Handwara Encounter (2020): Three young men killed by Indian forces were initially projected as militants. Only later, after protests, did authorities admit they were civilians — daily wage workers who had crossed into the forest area in search of employment.

Shopian Fake Encounter (2020): Three laborers from Rajouri — Abrar, Imtiyaz, and Abrar Ahmad — were killed and declared as “Pakistani infiltrators.” An Army inquiry later confirmed the encounter was staged.

Cross-LoC Killings: Villagers who collect firewood, graze cattle, or cross unmarked forest lines often fall victim.

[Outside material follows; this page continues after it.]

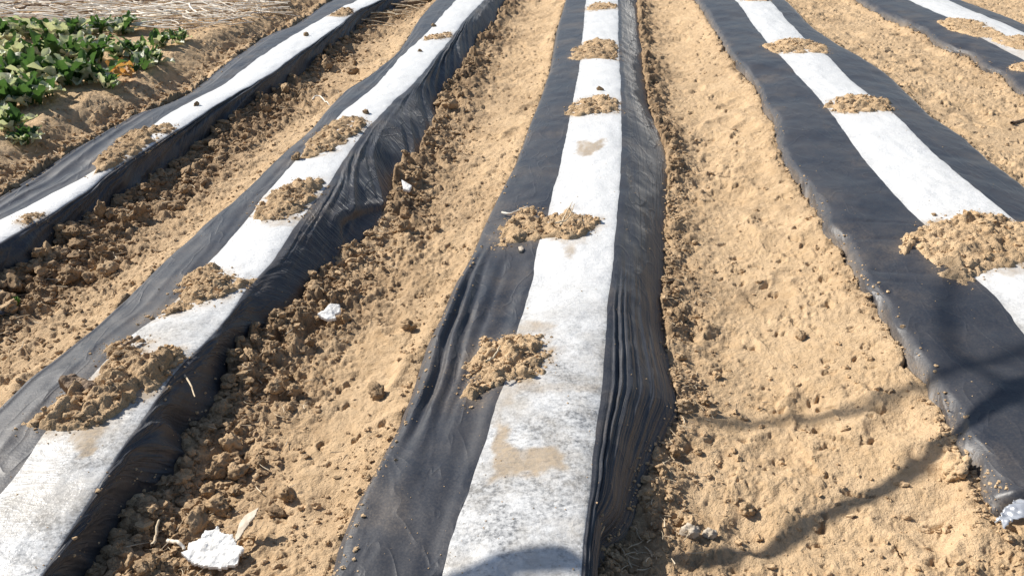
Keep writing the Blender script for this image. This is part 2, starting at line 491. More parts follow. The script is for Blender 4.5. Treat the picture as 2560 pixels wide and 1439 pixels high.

Each time, India describes them as “guides aiding infiltration,” thereby legitimizing murder under the garb of counter-terrorism.

Why the Labels Matter

Labeling victims as militants serves two purposes:

Domestic Propaganda: It presents India as constantly “fighting terrorism,” pleasing its nationalist audience.

International Shielding: By branding the dead as linked to militancy, India avoids international condemnation for civilian killings and reframes atrocities as “counter-terror operations.”

The Human Cost

For the families of the slain, these labels are a second death. They not only lose their loved ones but also watch their names smeared in official records as “terrorists.” This stigmatization makes it harder to seek justice, demand accountability, or even mourn openly.

Conclusion

The cycle of killings and false branding near the LoC reveals a grim reality: in Kashmir, a civilian’s life is cheap, and their identity after death is decided not by truth but by military convenience. Until impartial investigations replace scripted labels, Kashmiris living near the border will continue to be silenced twice — once by bullets, and again by lies.